Having had the time to study and learn from the Eircom privatisation experience, the current coalition’s response is to avoid learning from it and to continue repeating it.
     This may seem to be sheer stupidity and the antithesis of patriotism. But in reality the coalition is merely acting out its role as a minor player to the leaders of world capitalism. The Irish petit-bourgeoisie is subservient and is doomed to live off the scraps of international financial empire. When one of its number makes it to the big time it is hailed as a great day for Ireland—usually in the media owned or controlled by the new mogul.
     Nothing is said of the human cost of such “achievements” in terms of jobs lost, lives ruined, and resources plundered: instead tame economists, like Colm “Snip” McCarthy, are wheeled out to justify more privatisation as the public economy is readied for a further onslaught of private investment and exploitation.
     Now we are witnessing the arrival and bedding in of the American firm Blackstone Private Equity, one of the world’s major private equity companies. Blackstone and its rivals are regarded by independent critics as vulture funds. These firms and their funds pick over the valuable assets of distressed companies. As prices recover, they will flog these assets at enormous profits.
     In 2010 the chief executive officer of Blackstone, Stephen Schwarzman, told a Goldman Sachs seminar that the European debt crisis would present buying opportunities. For investing in distressed foreign markets he suggested that “you want to wait until there’s really blood in the streets.”
     Elsewhere Steve talked about deals where you can “double your money within a few months,” where returns on loan deals are 30 to 40 per cent, and mezzanine finance without risk is returning 13 per cent. And, in respect of Ireland, that NAMA “will start selling stuff at a clearing price.”
     And the Irish Bank Resolution Corporation (formerly Anglo-Irish Bank) has retained the services of the strategic advisory arm of the Blackstone Group to assess the €30 billion in loans it still has in Britain and Ireland.
     This caused alarm in some financial and political circles, given that the firm’s investment arm was one of several bidders for the IBRC’s American loan book last summer.
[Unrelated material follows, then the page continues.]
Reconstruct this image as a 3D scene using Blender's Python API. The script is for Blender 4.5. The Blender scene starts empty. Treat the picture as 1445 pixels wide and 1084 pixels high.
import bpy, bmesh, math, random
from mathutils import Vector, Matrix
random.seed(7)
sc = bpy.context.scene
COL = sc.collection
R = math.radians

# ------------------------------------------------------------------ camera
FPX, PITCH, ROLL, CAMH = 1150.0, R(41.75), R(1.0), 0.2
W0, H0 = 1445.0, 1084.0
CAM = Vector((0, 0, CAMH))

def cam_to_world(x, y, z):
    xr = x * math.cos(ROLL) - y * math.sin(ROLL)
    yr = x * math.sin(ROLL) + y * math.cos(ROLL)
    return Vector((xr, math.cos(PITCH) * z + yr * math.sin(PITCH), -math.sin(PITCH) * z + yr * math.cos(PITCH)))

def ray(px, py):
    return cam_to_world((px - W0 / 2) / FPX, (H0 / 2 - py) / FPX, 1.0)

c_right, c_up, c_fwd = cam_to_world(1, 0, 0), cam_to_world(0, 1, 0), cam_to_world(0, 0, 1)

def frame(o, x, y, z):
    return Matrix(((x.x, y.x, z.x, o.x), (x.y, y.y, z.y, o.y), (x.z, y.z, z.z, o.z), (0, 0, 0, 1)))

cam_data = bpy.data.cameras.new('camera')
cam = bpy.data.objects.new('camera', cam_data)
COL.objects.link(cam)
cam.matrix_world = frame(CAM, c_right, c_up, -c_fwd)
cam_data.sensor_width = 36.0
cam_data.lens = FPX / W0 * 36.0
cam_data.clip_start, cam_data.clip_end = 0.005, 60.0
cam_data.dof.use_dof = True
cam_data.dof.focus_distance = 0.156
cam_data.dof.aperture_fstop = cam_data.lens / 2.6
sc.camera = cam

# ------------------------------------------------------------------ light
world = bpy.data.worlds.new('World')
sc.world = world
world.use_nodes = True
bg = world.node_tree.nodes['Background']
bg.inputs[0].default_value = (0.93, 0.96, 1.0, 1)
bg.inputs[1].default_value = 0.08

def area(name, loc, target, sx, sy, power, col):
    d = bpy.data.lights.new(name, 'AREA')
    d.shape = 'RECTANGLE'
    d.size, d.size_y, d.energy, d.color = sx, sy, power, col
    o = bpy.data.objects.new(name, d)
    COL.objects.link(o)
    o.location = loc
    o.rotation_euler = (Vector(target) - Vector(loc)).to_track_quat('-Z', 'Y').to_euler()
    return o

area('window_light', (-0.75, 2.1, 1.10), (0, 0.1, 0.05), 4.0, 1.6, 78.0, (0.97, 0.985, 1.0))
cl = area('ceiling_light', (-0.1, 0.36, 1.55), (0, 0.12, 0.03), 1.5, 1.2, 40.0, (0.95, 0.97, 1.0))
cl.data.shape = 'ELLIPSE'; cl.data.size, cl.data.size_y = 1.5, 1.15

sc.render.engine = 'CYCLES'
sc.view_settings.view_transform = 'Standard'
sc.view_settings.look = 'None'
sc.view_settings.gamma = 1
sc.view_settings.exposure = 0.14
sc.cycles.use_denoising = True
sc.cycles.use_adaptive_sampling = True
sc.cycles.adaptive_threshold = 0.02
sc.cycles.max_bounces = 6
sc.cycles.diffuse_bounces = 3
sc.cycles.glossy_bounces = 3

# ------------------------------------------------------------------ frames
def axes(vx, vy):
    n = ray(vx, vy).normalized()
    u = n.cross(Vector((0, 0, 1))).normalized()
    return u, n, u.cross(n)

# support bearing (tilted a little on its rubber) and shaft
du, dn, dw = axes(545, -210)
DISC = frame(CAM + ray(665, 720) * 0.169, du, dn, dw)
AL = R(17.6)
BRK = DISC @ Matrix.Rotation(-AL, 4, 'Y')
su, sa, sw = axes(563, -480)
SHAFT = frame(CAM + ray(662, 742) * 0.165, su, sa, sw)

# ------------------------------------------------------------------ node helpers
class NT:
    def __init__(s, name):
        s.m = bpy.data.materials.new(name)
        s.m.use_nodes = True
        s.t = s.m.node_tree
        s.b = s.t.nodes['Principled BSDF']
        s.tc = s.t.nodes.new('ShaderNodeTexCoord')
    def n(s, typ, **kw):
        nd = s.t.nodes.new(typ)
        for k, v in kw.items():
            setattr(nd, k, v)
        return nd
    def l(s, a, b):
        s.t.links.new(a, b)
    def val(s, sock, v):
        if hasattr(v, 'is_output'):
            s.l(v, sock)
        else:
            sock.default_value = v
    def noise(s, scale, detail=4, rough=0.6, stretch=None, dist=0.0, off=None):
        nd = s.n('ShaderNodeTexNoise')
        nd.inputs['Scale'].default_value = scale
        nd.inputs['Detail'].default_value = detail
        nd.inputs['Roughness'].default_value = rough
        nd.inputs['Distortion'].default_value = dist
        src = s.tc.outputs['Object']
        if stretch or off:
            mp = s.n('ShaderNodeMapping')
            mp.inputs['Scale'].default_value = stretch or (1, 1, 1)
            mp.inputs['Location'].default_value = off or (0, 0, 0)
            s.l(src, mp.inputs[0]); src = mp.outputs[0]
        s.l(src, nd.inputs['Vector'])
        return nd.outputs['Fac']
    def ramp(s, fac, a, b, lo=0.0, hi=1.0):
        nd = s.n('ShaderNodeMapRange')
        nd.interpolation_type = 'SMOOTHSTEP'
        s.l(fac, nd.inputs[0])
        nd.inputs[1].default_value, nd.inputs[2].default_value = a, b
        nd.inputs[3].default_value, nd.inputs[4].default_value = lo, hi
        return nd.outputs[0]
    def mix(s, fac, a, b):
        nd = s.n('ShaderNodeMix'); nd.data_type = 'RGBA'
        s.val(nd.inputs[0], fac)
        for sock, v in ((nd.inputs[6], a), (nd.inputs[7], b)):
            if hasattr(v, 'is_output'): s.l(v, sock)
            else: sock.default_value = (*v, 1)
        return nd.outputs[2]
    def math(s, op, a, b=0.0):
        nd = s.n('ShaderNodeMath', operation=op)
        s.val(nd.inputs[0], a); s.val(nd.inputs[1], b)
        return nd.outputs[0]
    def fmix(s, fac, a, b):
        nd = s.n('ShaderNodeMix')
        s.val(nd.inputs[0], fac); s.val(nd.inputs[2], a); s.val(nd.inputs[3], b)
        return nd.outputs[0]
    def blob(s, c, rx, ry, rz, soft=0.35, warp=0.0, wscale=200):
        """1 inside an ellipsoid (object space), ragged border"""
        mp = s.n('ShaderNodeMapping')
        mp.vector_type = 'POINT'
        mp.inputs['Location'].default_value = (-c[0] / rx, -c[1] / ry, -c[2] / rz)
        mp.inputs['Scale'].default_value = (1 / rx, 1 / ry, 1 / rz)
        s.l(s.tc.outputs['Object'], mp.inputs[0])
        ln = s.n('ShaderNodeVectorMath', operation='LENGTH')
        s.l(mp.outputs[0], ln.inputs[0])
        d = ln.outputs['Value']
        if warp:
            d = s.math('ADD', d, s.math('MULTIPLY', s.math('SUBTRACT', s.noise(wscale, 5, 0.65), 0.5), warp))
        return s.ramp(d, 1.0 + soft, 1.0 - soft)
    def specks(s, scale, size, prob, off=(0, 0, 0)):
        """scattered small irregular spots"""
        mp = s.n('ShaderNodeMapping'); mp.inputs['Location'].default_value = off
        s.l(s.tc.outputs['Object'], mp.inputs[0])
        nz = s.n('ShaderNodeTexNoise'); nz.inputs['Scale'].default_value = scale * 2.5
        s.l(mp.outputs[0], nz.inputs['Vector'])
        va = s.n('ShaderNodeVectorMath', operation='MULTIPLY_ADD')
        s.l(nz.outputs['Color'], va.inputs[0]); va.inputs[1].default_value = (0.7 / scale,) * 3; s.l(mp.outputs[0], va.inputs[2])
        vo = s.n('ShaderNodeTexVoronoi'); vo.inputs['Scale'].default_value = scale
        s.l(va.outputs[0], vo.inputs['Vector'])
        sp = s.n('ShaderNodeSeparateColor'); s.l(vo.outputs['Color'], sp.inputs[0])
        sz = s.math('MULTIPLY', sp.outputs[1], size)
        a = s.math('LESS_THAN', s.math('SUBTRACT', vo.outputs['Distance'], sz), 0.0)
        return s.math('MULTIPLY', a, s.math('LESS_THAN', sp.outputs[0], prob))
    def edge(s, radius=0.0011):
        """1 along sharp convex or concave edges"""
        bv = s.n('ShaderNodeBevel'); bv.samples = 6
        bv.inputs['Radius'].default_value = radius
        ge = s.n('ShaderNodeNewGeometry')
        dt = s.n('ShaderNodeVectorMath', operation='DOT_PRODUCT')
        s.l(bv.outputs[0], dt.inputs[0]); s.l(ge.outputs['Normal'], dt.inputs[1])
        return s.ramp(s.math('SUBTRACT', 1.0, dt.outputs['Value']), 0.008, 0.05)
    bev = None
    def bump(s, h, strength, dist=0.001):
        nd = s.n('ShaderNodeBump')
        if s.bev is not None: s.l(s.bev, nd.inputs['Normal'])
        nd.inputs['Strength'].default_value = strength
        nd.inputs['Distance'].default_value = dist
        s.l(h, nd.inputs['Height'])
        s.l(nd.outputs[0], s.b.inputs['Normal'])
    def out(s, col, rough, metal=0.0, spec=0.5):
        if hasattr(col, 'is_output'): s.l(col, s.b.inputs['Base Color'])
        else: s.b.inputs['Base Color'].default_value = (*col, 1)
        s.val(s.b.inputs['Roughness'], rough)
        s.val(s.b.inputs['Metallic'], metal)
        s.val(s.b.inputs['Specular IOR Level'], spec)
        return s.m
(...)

At the time a spokesperson for the IBRC claimed that the company’s strategic advisory arm was “separate and independent” from its investment arm.
     Asked if Blackstone would now be precluded from bidding for any of IBRC’s British and Irish loan book in the future, given that its advisers were now engaged in an analysis and assessment of this portfolio, the spokesperson said: “The investment arm of Blackstone will not be precluded as a result of this appointment. The advisory side will be precluded from any role in any future.”
     Both Enda Kenny (who has had a private meeting with Schwarzman) and Michael Noonan go along with this analysis.
     From the Labour Party the silence is deafening.
     As Blackstone and the other vultures lick their lips at the sight of their rotting prey, we, the citizens of Ireland, can only grimace at our future prospects.